I guess it depends on what you mean by "difficult".
Chrome is unfortunately limited here by the security of the OS. No popular desktop OSes have application isolation: all apps have the same permissions. Any app can write to any other apps' storage.
This means that if Chrome makes sideloading too difficult, developers will just tell users to run their native code which will hack into Chrome, making even understanding what extensions users have or uninstalling them impossible. Sideloading on desktop OSes has to be hard enough to discourage most users but easy enough that developers like adblock don't start looking for an even bigger hammer.
This is what I meant by delicate balance of incentives.
I absolutely understand and I agree with you. I suppose you have much more data and probably research. But on the other hand I believe Google also has literally infinite amount of developers.
Thus, it should be easy to classify and make that specific dialog more visible - especially when side-loading.
I think it definitely is hard job to reach consensus on all the fronts.
For some programs sandboxing can work perfectly fine, but for others it can result in anything between noticable UX degradation and a major PITA, because there are enough workflows out there that can't really be sensibly made to work with an "every file access must go through an official 'File open'/'File save' dialogue (or something comparable, like drag-and-drop, or launching a certain program with a certain file)" model.
Chrome is unfortunately limited here by the security of the OS. No popular desktop OSes have application isolation: all apps have the same permissions. Any app can write to any other apps' storage.
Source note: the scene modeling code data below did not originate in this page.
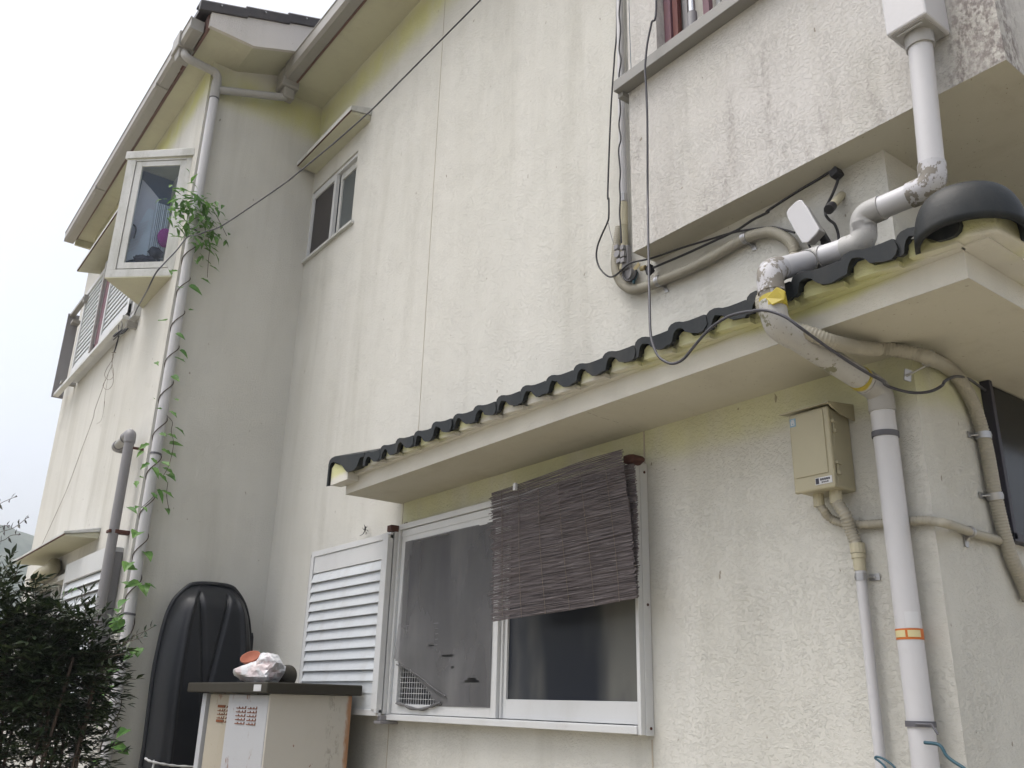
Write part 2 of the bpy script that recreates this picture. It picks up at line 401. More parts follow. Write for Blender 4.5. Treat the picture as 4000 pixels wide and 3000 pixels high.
# ================================================================= SETTING
g = G(); n = 60
for i in range(n+1):
    for j in range(n+1):
        u = (i/n*2-1); v = (j/n*2-1); x = math.copysign(abs(u)**2.2, u)*600; y = math.copysign(abs(v)**2.2, v)*600
        g.v.append((x, y, -.02+.03*noise.noise(Vector((x*.6, y*.6, 0)))))
for i in range(n):
    for j in range(n):
        a = i*(n+1)+j; g.f.append((a, a+n+1, a+n+2, a+1)); g.sm.append(True)
part("ground", g, M_ground, kind='structure')
g = G(); n = 70; m_ = 26
for i in range(n+1):
    for j in range(m_+1):
        y = -160+i*6.0; x = -420+j*7.0; t = j/m_
        ridge = 58-.20*(y-20)+9*noise.noise(Vector((y*.018, 3, 0)))+2.2*noise.noise(Vector((y*.12, x*.1, 7)))
        prof = math.sin(min(1, (1-t)*1.55)*math.pi/2)
        g.v.append((x, y, max(-1, ridge*prof+2.5*noise.noise(Vector((x*.09, y*.09, 0)))*prof)))
for i in range(n):
    for j in range(m_):
        a = i*(m_+1)+j; g.f.append((a, a+m_+1, a+m_+2, a+1)); g.sm.append(True)
part("hill", g, M_hill, kind='structure')

# ================================================================= HOUSE
XI, YW, XC, YM = -5.681, 1.424, -1.196, 2.3
house = thing('house', 'two-storey cream stucco house with stained walls, black tiled canopy and white louvred windows', 'house', (-4, 3.5, 0))
# main wall with real openings
g = G(); KW = (-3.925, -2.246, 1.53, 2.425); SW = (-5.66, -4.943, 4.648, 5.225)
wall_holes(g, 'Y', YM, XI, XC, 0, 6.0, [KW, SW], .12)
g.add([(XC, YM, 0), (XC, 7, 0), (XC, 7, 6), (XC, YM, 6)], [(0, 1, 2, 3)])
g.add([(XI, YM, 0), (XI, YW, 0), (XI, YW, 6.0), (XI, YM, 6.25)], [(0, 1, 2, 3)])
part('wall', g, M_wall, house)
g = G()
BW = (-6.46, -5.87, 4.33, 5.22); LW = (-8.33, -6.99, 1.35, 2.37)
wall_holes(g, 'Y', YW, -9.085, XI, 0, 6.0, [BW, LW], .1)
g.add([(-9.085, YW, 0), (-9.085, 6, 0), (-9.085, 6, 6.2), (-9.085, YW, 6.2)], [(0, 1, 2, 3)])
part('wall', g, M_wing, house, 'streaked cream stucco front of the projecting wing')
g = G(); g.box(-3.885, -3.8815, YM-.0015, YM+.01, 2.9, 6.0); part('wall_joint', g, M_groove, house)
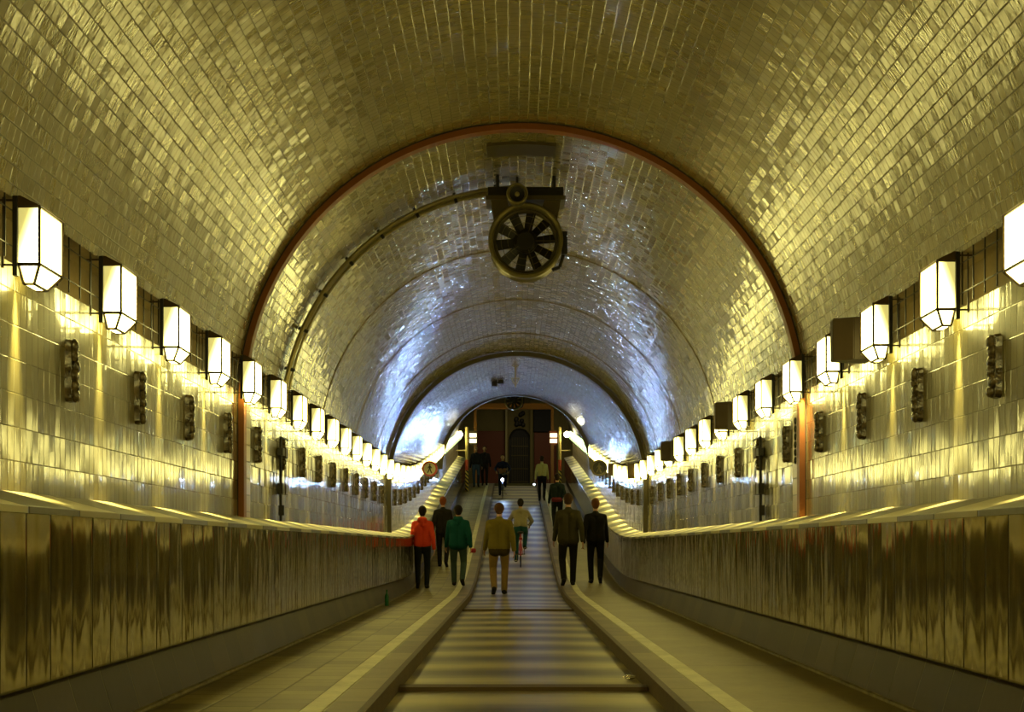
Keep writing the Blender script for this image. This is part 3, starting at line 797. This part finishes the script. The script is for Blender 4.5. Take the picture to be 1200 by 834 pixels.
# ------------------------------------------------------------------ little things on the ground
bm = bmesh.new()
def lathe_z(bm, prof, n=20):
    rings = [[bm.verts.new((r * cos(2 * pi * k / n), r * sin(2 * pi * k / n), z)) for k in range(n)] for r, z in prof]
    for A, B in zip(rings[:-1], rings[1:]):
        for k in range(n): bm.faces.new((A[k], A[(k + 1) % n], B[(k + 1) % n], B[k]))
    bm.faces.new(rings[0][::-1]); bm.faces.new(rings[-1])
lathe_z(bm, [(.03, 0), (.034, .01), (.034, .16), (.026, .19), (.013, .21), (.012, .255), (.015, .257), (.015, .27)])
o = link('glass_bottle', bm, M['bottle'], None, True); o.location = (-2.19, 25.6, PATH); tag(o, 'small green bottle standing at the foot of the left skirting', 'bottle')
bm = bmesh.new(); bmesh.ops.create_icosphere(bm, subdivisions=2, radius=.05)
for v in bm.verts: v.co = Vector((v.co.x * 1.2, v.co.y, v.co.z * .45)) * random.uniform(.65, 1.2)
o = link('crumpled_wrapper', bm, M['foil']); o.location = (PX(738, 797, 12.7).x, 12.7, .028); tag(o, 'crumpled shiny wrapper on the roadway by the right kerb', 'litter')

# ------------------------------------------------------------------ people
def cap(bm, p0, r0, p1, r1, n=12):
    p0, p1 = Vector(p0), Vector(p1)
    bmesh.ops.create_uvsphere(bm, u_segments=n, v_segments=8, radius=r0, matrix=Matrix.Translation(p0))
    bmesh.ops.create_uvsphere(bm, u_segments=n, v_segments=8, radius=r1, matrix=Matrix.Translation(p1))
    if (p1 - p0).length > 1e-4: rod(bm, p0, p1, r0, n, r1)
def ik(a, c, l1, l2, fwd):
    a, c = Vector(a), Vector(c); d = c - a; L = min(d.length, (l1 + l2) * .999)
    d = d.normalized(); c = a + d * L
    x = (l1 * l1 - l2 * l2 + L * L) / (2 * L); h = sqrt(max(0, l1 * l1 - x * x))
    f = Vector(fwd); f = (f - d * f.dot(d)).normalized()
    return a + d * x + f * h, c
def remesh(o, vox, smooth=3):
    m = o.modifiers.new('remesh', 'REMESH'); m.mode = 'VOXEL'; m.voxel_size = vox; m.use_smooth_shade = True
    s = o.modifiers.new('smooth', 'SMOOTH'); s.iterations = smooth; s.factor = .5
CM = {}
def cloth(c):
    if c not in CM:
        m = mat('cloth_%d' % len(CM), c, .85, 0, .2); g = G(m)
        n = g.noise(g.obj(), 9, 3); g.put(g.b.inputs['Normal'], g.bump(n, .6, .03)); CM[c] = m
    return CM[c]
SKIN = mat('skin', (.42, .22, .11), .5)
def person(x, y, z, label, scale=1.0, face_away=True, phase=1, stride=.22, top=(.3, .3, .3), legs=(.02, .02, .02), hair=(.02, .012, .006),
           coat=.0, hood=False, pose=None, turn=0.0, width=1.0, bald=False, swing=.16, hem=None, belly=0):
    t = empty('person', (x, y, z), (0, 0, (0 if face_away else pi) + turn)); t.scale = (scale * width, scale * width, scale)
    tag(t, label, 'person')
    hip = Vector((0, 0, .93)); lean = 0
    if pose == 'bike': hip = Vector((0, -.12, .98)); lean = .24
    sh = Vector((0, hip.y + lean, hip.z + .49)); nk = sh + Vector((0, .02, .07)); hd = nk + Vector((0, .035, .16))
    if pose == 'bike': sh.z -= .03; nk = sh + Vector((0, .05, .06)); hd = nk + Vector((0, .05, .15))
    J = {}
    for s in (-1, 1):
        f = s * phase; h = hip + Vector((s * .09, 0, 0))
        if pose == 'bike': an = Vector((s * .11, .10 + .0 * f, .34 + .17 * f))
        elif pose == 'stand': an = Vector((s * .10, 0, .085))
        else: an = Vector((s * .085, stride * f, .085 if f > 0 else .15))
        kn, an = ik(h, an, .44, .43, (s * .12, 1, 0))
        J['h', s], J['k', s], J['a', s] = h, kn, an
        pitch = 0 if (f > 0 or pose) else -.5
        J['t', s] = an + Vector((s * .02, .165 * cos(pitch), -.055 + .165 * sin(pitch)))
        S_ = sh + Vector((s * .165, 0, -.035))
        if pose == 'bike': wr = Vector((s * .25, sh.y + .34, 1.08))
        else: wr = S_ + Vector((s * .09, -swing * f + .06, -.52))
        el, wr = ik(S_, wr, .29, .26, (s * .35, -1, 0) if pose != 'bike' else (s * .9, -.2, -.8))
        J['s', s], J['e', s], J['w', s] = S_, el, wr
    # body, one continuous surface
    bm = bmesh.new()
    for s in (-1, 1):
        cap(bm, J['h', s], .078, J['k', s], .05); cap(bm, J['k', s], .05, J['a', s], .034)
        cap(bm, J['a', s] + Vector((0, -.03, -.04)), .034, J['t', s], .026)
        cap(bm, hip + Vector((s * .065, 0, .03)), .09, sh + Vector((s * .09, 0, -.10)), .09)
        cap(bm, sh + Vector((s * .02, 0, 0)), .055, J['s', s], .05)
        cap(bm, J['s', s], .045, J['e', s], .036); cap(bm, J['e', s], .036, J['w', s], .024)
        w_ = J['w', s]; dr = (w_ - J['e', s]).normalized()
        if pose == 'bike': dr = Vector((0, .8, -.6))
        side = Vector((0, 1, 0)) - dr * dr.y
        side = side.normalized() if side.length > .3 else Vector((1, 0, 0))
        inn = Vector((-s, 0, 0))
        for q in (-.018, .014): cap(bm, w_ + dr * .02 + side * q * .6, .018, w_ + dr * .085 + side * q, .016, 8)
        for q, ln in ((-.030, .055), (-.011, .07), (.009, .075), (.029, .066)):
            a = w_ + dr * .085 + side * q; b = a + dr * ln * .55 + inn * .006; c = b + dr * ln * .45 + inn * .02
            cap(bm, a, .010, b, .009, 6); cap(bm, b, .009, c, .0075, 6)
        a = w_ + dr * .03 + side * .024; b = a + dr * .035 + side * .026; cap(bm, a, .013, b, .010, 6); cap(bm, b, .010, b + dr * .03 + inn * .006, .008, 6)
    cap(bm, sh + Vector((0, 0, .0)), .06, nk, .05); cap(bm, nk, .052, hd + Vector((0, -.02, -.06)), .05)
    bmesh.ops.create_uvsphere(bm, u_segments=20, v_segments=14, radius=1, matrix=Matrix.Translation(hd + Vector((0, -.01, .02))) @ Matrix.Diagonal((.076, .096, .10, 1)))
    bmesh.ops.create_uvsphere(bm, u_segments=16, v_segments=10, radius=1, matrix=Matrix.Translation(hd + Vector((0, .03, -.05))) @ Matrix.Diagonal((.055, .062, .066, 1)))
    cap(bm, hd + Vector((0, .085, .01)), .011, hd + Vector((0, .105, -.022)), .015, 8)
    cap(bm, hd + Vector((-.022, .083, -.055)), .008, hd + Vector((.022, .083, -.055)), .008, 8)
    cap(bm, hd + Vector((-.035, .074, .032)), .011, hd + Vector((.035, .074, .032)), .011, 8)
    for s in (-1, 1): cap(bm, hd + Vector((s * .078, -.005, -.012)), .012, hd + Vector((s * .082, -.012, .018)), .014, 8)
    b = link('body', bm, SKIN, t); remesh(b, .0075, 2)
    for s in (-1, 1):
        bm = bmesh.new(); ball(bm, hd + Vector((s * .03, .078, .012)), .011, 10); link('eye', bm, M['black'], t, True)
    if not bald:
        bm = bmesh.new()
        bmesh.ops.create_uvsphere(bm, u_segments=20, v_segments=14, radius=1, matrix=Matrix.Translation(hd + Vector((0, -.028, .036))) @ Matrix.Diagonal((.087, .100, .102, 1)))
        bmesh.ops.create_uvsphere(bm, u_segments=16, v_segments=10, radius=1, matrix=Matrix.Translation(hd + Vector((0, -.05, -.02))) @ Matrix.Diagonal((.074, .065, .08, 1)))
        h_ = link('hair', bm, cloth(hair), t); remesh(h_, .012, 2)
    # upper garment
    bm = bmesh.new(); low = hip.z - coat
    for s in (-1, 1):
        cap(bm, Vector((s * .075, hip.y, low + .10)), .118 + coat * .1, Vector((s * .07, hip.y + lean * .5, hip.z + .25)), .105 + belly)
        cap(bm, Vector((s * .07, hip.y + lean * .5, hip.z + .25)), .105 + belly, sh + Vector((s * .10, 0, -.10)), .112)
        cap(bm, sh + Vector((s * .03, 0, -.01)), .072, J['s', s], .07)
        cap(bm, J['s', s], .07, J['e', s], .056); cap(bm, J['e', s], .056, J['w', s], .042)
    cap(bm, sh, .075, nk + Vector((0, 0, -.01)), .062)
    if hood:
        cap(bm, nk + Vector((-.05, -.07, -.01)), .055, nk + Vector((.05, -.07, -.01)), .055); cap(bm, nk + Vector((0, -.09, -.03)), .055, nk + Vector((0, -.10, -.12)), .035)
    j = link('jacket', bm, cloth(top), t); remesh(j, .014, 4)
    if hem:
        bm = bmesh.new()
        for s in (-1, 1): cap(bm, Vector((s * .075, hip.y, low + .06)), .118, Vector((s * .075, hip.y, low + .02)), .116)
        j = link('hem', bm, cloth(hem), t); remesh(j, .014, 4)
    bm = bmesh.new()
    for s in (-1, 1):
        cap(bm, hip + Vector((s * .06, 0, .04)), .105, J['h', s] + Vector((0, 0, -.04)), .10)
        cap(bm, J['h', s], .098, J['k', s], .068); cap(bm, J['k', s], .068, J['a', s] + Vector((0, 0, -.01)), .055)
    j = link('trousers', bm, cloth(legs), t); remesh(j, .014, 4)
    for s in (-1, 1):
        bm = bmesh.new(); a = J['a', s]
        cap(bm, a + Vector((0, -.035, -.04)), .045, J['t', s] + Vector((0, .01, .0)), .036); cap(bm, a, .045, a + Vector((0, -.01, -.03)), .045)
        j = link('shoe', bm, cloth((.015, .012, .01)), t); remesh(j, .011, 2)
    return t, J

def pp(px, d, road=False): return (CAMX + (px - 602) / F * d, d, rf(d) + (.008 if road else PATH))
person(*pp(495, 33.6), 'person in a bright red jacket and black trousers walking away on the left path', 1.02, top=(.62, .05, .016), legs=(.012, .014, .02), hair=(.012, .008, .005), hood=True, phase=1, stride=.13, coat=.06, width=1.0)
person(*pp(519, 39.6), 'person in dark clothes with reddish hair on the left path, between red and teal jackets', 1.02, top=(.015, .012, .01), legs=(.015, .012, .012), hair=(.20, .05, .015), phase=-1, stride=.15)
person(*pp(537, 34.6), 'person in a hooded teal coat and grey-green jeans walking on the left path', 1.02, top=(.004, .065, .06), legs=(.05, .08, .065), hair=(.012, .008, .005), hood=True, coat=.12, phase=-1, stride=.12, width=1.08, swing=-.12)
person(*pp(585, 33.4, True), 'person in an olive yellow jacket and tan trousers walking on the roadway', 1.12, top=(.17, .13, .02), legs=(.26, .16, .05), hair=(.08, .035, .012), coat=.10, hem=(.05, .035, .01), phase=1, stride=.1, width=1.12)
person(*pp(666, 34.6), 'tall person in a dark olive-grey coat on the right path beside the kerb', 1.17, top=(.045, .038, .015), legs=(.012, .010, .008), hair=(.05, .025, .01), coat=.14, phase=1, stride=.12, width=1.05)
person(*pp(698, 35.3), 'person in black coat and trousers with brown hair, rightmost on the right path', 1.10, top=(.008, .007, .006), legs=(.007, .006, .006), hair=(.12, .045, .014), coat=.10, phase=-1, stride=.1, width=1.02)
person(*pp(653, 49.0), 'person in dark teal-black clothes half hidden behind the tall olive-grey coat', 1.03, top=(.008, .016, .016), legs=(.008, .009, .01), phase=1, stride=.12)
person(*pp(635, 61.0), 'person in a pale yellow jacket and dark trousers near the ramp top', 1.0, top=(.62, .54, .24), legs=(.012, .010, .012), hair=(.04, .02, .01), phase=-1, stride=.12)
person(*pp(558, 68.5), 'bald person in black jacket and blue jeans at the ramp top, left', 1.03, face_away=False, top=(.012, .012, .014), legs=(.03, .05, .09), bald=True, phase=1, stride=.08)
person(*pp(568, 69.6), 'person in dark clothes right of the bald person at the ramp top', 1.0, face_away=False, top=(.02, .015, .02), legs=(.03, .02, .02), hair=(.03, .02, .01), phase=-1, stride=.08)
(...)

This means that if Chrome makes sideloading too difficult, developers will just tell users to run their native code which will hack into Chrome, making even understanding what extensions users have or uninstalling them impossible. Sideloading on desktop OSes has to be hard enough to discourage most users but easy enough that developers like adblock don't start looking for an even bigger hammer.
This is what I meant by delicate balance of incentives.